Perhaps Linden Labs could allow newbies to get back to Welcome Island? At the moment you must pick one of those four destinations and good luck with that.
- A ‘back’ button would mean being able to get away from a bewildering location. (See update below).
- A ‘back’ button would make it possible for newbies to retake the Welcome Island tutorials.
- Consider creating high quality and engaging initial landing areas for newbies with helpers available to answer questions.
- Remember that newbies won’t be able to provide ‘productive useful input’ because they don’t know how to (or because they have left following their initial underwhelming experience and will never return).
I know it is unfair to compare a formula driven game like Eve Online with the free form world of Second Life but there are many common experiences relevant to both. After all, Second life was born out of the union between science fiction literature and the video gaming industry; and those not-in-the-know still think SL is a game. That debate aside, it is a simple fact that all online 3D worlds must manage this unavoidable ‘newbie’ introductory phase and create a positive experience for their customers. Newbies must:
- Learn the ‘logic’ of their new virtual environment.
- They must master their control panel or dashboard.
- They must absorb and understand unique vocabulary.
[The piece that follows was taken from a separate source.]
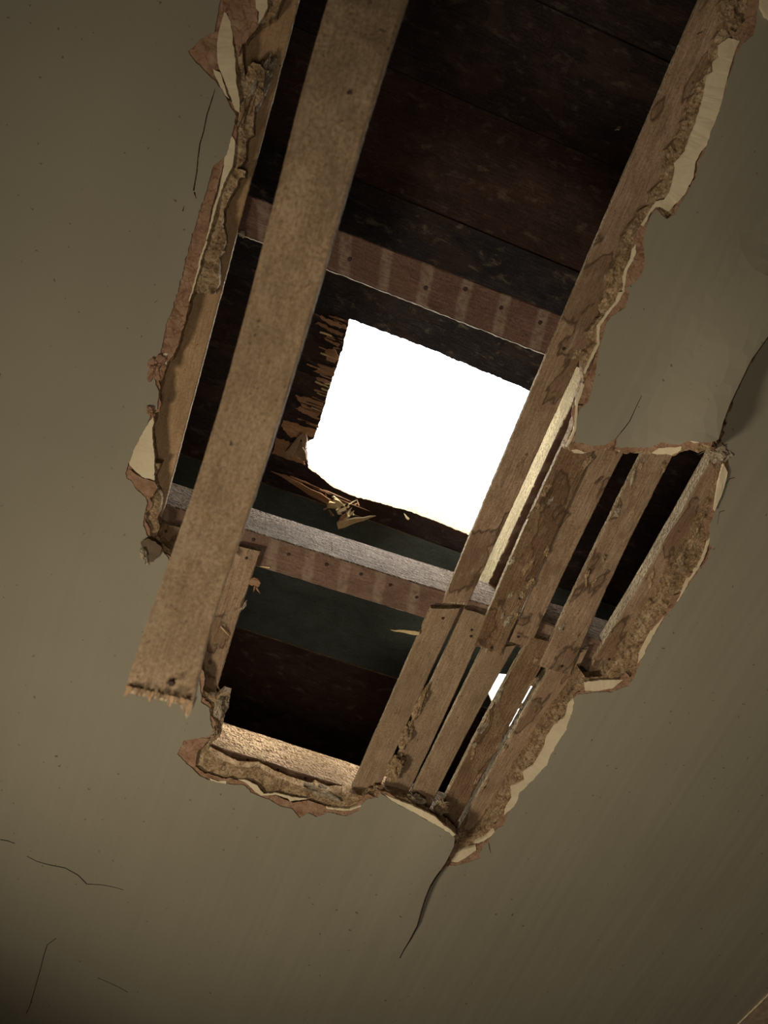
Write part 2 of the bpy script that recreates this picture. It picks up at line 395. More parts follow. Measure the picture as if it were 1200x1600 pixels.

- They must master certain fundamental techniques so that they can travel around and communicate as soon as possible.
For an online 3D virtual environment to engage its customers successfully:
- It is essential that new users grasp these basics at a rewarding pace (not sure that the pace needs to be fast but it does need to be rewarding).
- The relationship between reward (the sense of ‘getting somewhere’ and of making purposeful progress) whilst learning the new application must counterbalance the inevitable frustrations of learning that same new application!
- If people enjoy the learning experience they will invest more time and money and willingly engage in the repetitious learning sequence until it eventually becomes second nature.
Now, I am off to fly my space ship over at Eve Online… just need to figure which is the front and which is the back end of my ship, that might help the steering thing? I will leave you with some happy snaps from Second Life’s Welcome Island.
Update to this post.
Thanks to Doreen who left a comment on this blog I discovered that there is a ‘back’ button in Viewer 2. (This is a big help though the button could be improved a little.) It is useful for folks traveling around SL as it allows you to return to a location you have visited at an earlier time. However, it will not let newbies return to Welcome Island and requests that they head over to Help Island Public instead. This is probably aimed at preventing ner-do-wells from harassing newbies on Welcome Island (they can harass newbies on Help Island Public instead).
To make use of the back button:
Locate ‘Places’ in the control panel on the left of your screen and then select the tab ‘Teleport History’ and you will see the locations you previously visited. Teleport History is a little simplistic in that it will not return you to the precise place you teleported from, it always takes you to the official starting point of a location.